Records for the exercise>
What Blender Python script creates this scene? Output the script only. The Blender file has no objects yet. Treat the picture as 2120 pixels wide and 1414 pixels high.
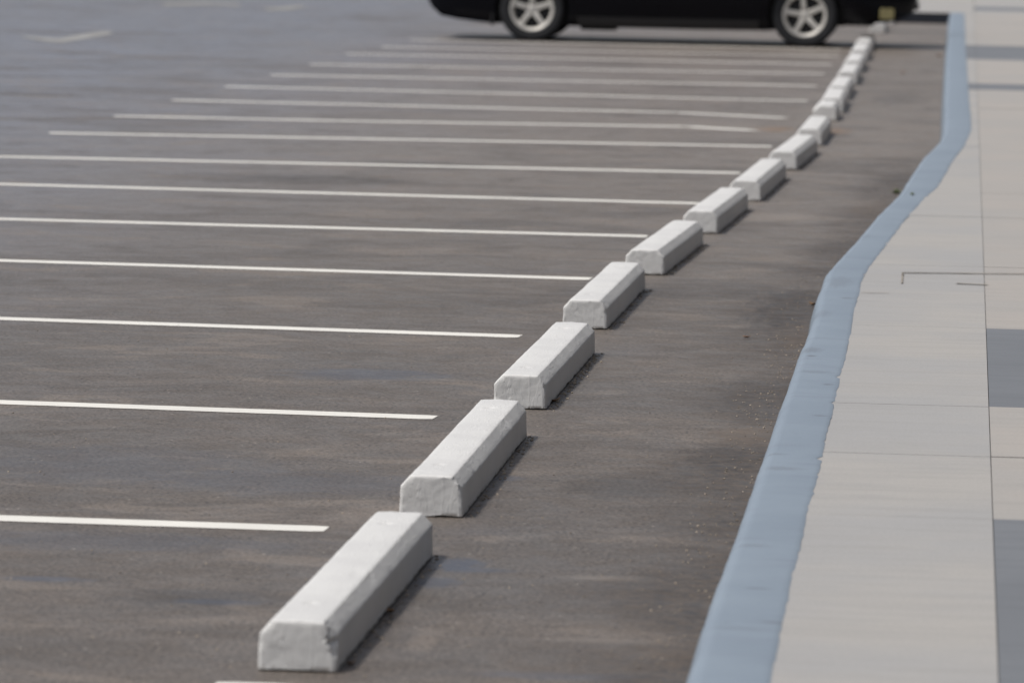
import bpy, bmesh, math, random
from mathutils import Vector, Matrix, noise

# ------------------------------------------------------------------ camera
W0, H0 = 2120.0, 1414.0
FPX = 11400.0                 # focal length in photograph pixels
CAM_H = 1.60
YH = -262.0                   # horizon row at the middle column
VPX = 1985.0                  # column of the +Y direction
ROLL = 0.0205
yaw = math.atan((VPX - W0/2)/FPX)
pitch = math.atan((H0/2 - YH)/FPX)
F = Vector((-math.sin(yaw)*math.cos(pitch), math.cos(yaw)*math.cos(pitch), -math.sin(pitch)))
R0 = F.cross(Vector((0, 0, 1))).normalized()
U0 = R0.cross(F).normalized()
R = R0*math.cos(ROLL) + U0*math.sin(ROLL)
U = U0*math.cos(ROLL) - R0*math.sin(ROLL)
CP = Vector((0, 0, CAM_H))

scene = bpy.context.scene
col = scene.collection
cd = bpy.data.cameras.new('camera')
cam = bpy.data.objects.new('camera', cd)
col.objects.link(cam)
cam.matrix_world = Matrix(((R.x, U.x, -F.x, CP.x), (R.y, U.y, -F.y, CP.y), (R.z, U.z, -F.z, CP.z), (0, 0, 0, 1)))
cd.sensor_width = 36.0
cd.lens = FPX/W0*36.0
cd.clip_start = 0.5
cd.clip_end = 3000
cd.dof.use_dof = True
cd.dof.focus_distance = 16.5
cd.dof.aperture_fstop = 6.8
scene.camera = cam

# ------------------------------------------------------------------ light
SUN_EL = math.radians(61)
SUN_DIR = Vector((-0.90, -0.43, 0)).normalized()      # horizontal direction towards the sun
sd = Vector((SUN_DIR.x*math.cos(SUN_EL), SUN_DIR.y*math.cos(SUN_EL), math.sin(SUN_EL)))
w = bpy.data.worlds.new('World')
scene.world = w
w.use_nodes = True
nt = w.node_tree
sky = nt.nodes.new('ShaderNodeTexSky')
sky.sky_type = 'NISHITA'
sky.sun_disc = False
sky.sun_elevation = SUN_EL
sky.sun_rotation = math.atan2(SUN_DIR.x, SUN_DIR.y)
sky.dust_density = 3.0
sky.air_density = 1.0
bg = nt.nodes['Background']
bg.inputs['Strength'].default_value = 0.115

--

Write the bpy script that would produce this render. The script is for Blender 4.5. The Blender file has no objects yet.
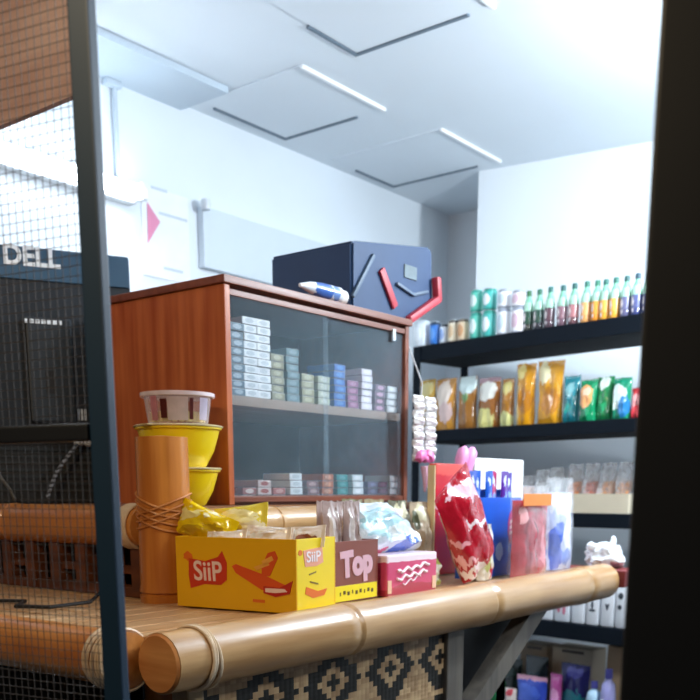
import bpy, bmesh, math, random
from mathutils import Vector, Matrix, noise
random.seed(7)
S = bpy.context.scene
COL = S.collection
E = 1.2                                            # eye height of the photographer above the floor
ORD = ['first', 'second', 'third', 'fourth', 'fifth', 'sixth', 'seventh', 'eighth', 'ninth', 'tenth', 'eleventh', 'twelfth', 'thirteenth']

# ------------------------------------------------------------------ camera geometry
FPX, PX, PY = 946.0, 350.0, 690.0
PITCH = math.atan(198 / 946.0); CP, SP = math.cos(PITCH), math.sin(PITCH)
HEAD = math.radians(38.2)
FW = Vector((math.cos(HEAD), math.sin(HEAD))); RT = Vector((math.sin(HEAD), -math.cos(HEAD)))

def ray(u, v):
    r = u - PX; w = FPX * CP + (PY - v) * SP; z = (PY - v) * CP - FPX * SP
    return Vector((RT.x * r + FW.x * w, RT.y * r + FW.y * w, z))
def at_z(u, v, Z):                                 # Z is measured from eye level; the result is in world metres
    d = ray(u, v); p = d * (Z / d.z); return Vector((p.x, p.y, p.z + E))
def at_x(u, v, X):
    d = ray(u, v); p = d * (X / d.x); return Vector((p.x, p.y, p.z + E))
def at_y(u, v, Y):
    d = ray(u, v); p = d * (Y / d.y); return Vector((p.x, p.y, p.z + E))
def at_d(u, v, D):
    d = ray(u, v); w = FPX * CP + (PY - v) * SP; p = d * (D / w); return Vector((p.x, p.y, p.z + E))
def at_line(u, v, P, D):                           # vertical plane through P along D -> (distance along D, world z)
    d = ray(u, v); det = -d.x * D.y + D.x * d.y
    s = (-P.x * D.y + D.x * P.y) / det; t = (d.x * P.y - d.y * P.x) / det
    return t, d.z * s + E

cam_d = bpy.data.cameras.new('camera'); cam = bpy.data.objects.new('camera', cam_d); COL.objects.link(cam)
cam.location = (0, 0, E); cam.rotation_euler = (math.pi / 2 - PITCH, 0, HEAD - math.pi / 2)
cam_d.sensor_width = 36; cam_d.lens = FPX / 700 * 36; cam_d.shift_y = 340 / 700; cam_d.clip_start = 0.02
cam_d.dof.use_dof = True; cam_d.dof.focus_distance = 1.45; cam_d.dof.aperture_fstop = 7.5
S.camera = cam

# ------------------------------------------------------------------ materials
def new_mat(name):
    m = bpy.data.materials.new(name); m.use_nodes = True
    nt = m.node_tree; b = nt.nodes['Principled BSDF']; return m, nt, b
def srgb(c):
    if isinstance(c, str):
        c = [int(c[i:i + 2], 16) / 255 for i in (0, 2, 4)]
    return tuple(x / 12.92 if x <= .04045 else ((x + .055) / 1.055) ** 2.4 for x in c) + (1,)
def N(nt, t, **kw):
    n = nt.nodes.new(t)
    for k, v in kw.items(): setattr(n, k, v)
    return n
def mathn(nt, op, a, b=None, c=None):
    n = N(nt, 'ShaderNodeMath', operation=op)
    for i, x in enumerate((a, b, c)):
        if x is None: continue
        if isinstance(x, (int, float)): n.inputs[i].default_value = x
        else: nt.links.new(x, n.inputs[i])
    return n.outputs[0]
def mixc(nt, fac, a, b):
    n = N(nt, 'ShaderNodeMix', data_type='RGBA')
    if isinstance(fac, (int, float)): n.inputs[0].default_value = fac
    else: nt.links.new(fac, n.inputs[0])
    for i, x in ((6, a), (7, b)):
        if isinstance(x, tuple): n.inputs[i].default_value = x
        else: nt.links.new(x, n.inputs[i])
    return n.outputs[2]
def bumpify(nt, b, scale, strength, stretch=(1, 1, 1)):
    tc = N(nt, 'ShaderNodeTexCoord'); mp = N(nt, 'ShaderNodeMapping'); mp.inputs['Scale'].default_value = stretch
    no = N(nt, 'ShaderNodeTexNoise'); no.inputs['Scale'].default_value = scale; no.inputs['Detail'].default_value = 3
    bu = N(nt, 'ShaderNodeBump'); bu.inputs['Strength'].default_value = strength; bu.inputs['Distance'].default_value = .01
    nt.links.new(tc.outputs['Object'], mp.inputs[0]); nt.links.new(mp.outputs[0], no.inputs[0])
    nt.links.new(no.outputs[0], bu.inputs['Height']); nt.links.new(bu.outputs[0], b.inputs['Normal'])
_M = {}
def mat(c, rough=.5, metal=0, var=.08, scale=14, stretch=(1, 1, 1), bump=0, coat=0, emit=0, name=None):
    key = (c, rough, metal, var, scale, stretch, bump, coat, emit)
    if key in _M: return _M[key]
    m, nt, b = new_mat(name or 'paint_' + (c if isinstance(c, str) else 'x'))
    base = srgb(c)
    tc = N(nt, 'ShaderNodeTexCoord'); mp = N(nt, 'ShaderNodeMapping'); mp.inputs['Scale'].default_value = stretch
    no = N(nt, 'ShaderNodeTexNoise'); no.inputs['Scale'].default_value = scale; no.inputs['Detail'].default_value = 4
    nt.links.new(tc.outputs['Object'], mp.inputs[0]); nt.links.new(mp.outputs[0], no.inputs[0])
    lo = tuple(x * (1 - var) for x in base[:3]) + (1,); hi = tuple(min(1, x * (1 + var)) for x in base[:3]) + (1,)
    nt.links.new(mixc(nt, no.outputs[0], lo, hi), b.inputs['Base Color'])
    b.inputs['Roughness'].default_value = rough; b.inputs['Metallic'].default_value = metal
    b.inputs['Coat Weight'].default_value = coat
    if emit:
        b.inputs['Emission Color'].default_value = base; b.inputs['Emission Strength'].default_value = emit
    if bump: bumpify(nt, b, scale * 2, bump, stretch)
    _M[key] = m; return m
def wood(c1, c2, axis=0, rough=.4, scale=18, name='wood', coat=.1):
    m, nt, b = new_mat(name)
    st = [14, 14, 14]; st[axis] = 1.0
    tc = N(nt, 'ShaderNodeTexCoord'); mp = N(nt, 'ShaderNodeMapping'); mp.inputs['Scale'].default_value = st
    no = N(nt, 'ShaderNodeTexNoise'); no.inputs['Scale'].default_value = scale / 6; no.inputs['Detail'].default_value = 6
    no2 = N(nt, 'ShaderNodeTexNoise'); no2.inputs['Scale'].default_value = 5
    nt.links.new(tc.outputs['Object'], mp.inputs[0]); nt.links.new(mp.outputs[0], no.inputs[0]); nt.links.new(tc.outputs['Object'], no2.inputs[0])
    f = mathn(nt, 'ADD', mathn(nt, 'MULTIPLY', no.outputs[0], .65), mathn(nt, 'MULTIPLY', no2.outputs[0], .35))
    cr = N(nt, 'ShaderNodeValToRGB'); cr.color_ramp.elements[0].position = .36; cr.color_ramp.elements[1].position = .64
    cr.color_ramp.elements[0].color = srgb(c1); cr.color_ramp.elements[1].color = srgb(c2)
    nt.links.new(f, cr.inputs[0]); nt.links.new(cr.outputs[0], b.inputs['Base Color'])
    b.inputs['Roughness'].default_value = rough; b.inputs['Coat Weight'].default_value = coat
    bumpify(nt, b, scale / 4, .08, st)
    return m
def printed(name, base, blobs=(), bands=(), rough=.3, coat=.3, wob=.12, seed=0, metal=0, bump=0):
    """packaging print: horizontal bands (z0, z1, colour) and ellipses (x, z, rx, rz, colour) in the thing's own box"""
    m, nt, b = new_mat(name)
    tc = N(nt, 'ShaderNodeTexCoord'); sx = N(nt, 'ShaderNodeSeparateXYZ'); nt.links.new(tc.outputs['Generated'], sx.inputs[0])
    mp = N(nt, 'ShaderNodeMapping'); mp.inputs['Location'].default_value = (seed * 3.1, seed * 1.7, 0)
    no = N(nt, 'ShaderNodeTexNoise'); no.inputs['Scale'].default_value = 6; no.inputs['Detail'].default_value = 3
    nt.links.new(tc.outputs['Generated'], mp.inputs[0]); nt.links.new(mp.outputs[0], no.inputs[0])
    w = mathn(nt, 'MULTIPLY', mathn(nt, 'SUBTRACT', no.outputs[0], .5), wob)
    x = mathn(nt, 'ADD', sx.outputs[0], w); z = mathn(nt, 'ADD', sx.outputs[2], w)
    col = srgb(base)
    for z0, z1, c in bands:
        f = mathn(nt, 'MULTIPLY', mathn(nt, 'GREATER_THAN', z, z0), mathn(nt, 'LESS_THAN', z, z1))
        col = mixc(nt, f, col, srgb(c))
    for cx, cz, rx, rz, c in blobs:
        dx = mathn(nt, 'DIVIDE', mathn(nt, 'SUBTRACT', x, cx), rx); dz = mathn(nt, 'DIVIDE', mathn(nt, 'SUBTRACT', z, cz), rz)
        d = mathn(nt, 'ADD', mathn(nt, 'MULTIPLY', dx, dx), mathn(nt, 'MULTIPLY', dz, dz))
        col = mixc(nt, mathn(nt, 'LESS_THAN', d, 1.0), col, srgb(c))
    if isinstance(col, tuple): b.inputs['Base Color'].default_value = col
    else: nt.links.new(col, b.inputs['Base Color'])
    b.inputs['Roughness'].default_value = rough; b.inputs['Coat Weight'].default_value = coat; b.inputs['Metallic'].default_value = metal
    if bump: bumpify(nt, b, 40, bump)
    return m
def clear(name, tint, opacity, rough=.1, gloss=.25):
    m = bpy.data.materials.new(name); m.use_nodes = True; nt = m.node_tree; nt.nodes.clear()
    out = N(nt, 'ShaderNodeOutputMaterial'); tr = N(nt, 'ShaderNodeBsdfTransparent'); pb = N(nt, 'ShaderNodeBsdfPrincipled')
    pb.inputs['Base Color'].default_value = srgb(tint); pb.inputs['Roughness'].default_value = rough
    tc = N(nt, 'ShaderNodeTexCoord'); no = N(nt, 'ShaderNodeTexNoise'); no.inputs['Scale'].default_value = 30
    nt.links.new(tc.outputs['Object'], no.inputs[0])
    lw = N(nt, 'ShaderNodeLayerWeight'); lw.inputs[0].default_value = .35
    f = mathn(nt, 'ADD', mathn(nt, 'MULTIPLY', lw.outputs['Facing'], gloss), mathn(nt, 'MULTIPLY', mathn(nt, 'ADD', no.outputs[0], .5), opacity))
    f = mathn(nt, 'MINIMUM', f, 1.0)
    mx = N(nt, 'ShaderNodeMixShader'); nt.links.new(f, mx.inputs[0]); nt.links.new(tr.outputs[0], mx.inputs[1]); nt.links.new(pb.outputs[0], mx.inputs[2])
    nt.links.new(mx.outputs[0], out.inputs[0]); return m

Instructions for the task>
Starting at the line containing "Write the bpy" and stopping after the line containing "return t, d.z * s + E", give the lines again exactly and leave out every image.

Response to this task>
Write the bpy script that would produce this render. The script is for Blender 4.5. The Blender file has no objects yet.
import bpy, bmesh, math, random
from mathutils import Vector, Matrix, noise
random.seed(7)
S = bpy.context.scene
COL = S.collection
E = 1.2                                            # eye height of the photographer above the floor
ORD = ['first', 'second', 'third', 'fourth', 'fifth', 'sixth', 'seventh', 'eighth', 'ninth', 'tenth', 'eleventh', 'twelfth', 'thirteenth']

# ------------------------------------------------------------------ camera geometry
FPX, PX, PY = 946.0, 350.0, 690.0
PITCH = math.atan(198 / 946.0); CP, SP = math.cos(PITCH), math.sin(PITCH)
HEAD = math.radians(38.2)
FW = Vector((math.cos(HEAD), math.sin(HEAD))); RT = Vector((math.sin(HEAD), -math.cos(HEAD)))

def ray(u, v):
    r = u - PX; w = FPX * CP + (PY - v) * SP; z = (PY - v) * CP - FPX * SP
    return Vector((RT.x * r + FW.x * w, RT.y * r + FW.y * w, z))
def at_z(u, v, Z):                                 # Z is measured from eye level; the result is in world metres
    d = ray(u, v); p = d * (Z / d.z); return Vector((p.x, p.y, p.z + E))
def at_x(u, v, X):
    d = ray(u, v); p = d * (X / d.x); return Vector((p.x, p.y, p.z + E))
def at_y(u, v, Y):
    d = ray(u, v); p = d * (Y / d.y); return Vector((p.x, p.y, p.z + E))
def at_d(u, v, D):
    d = ray(u, v); w = FPX * CP + (PY - v) * SP; p = d * (D / w); return Vector((p.x, p.y, p.z + E))
def at_line(u, v, P, D):                           # vertical plane through P along D -> (distance along D, world z)
    d = ray(u, v); det = -d.x * D.y + D.x * d.y
    s = (-P.x * D.y + D.x * P.y) / det; t = (d.x * P.y - d.y * P.x) / det
    return t, d.z * s + E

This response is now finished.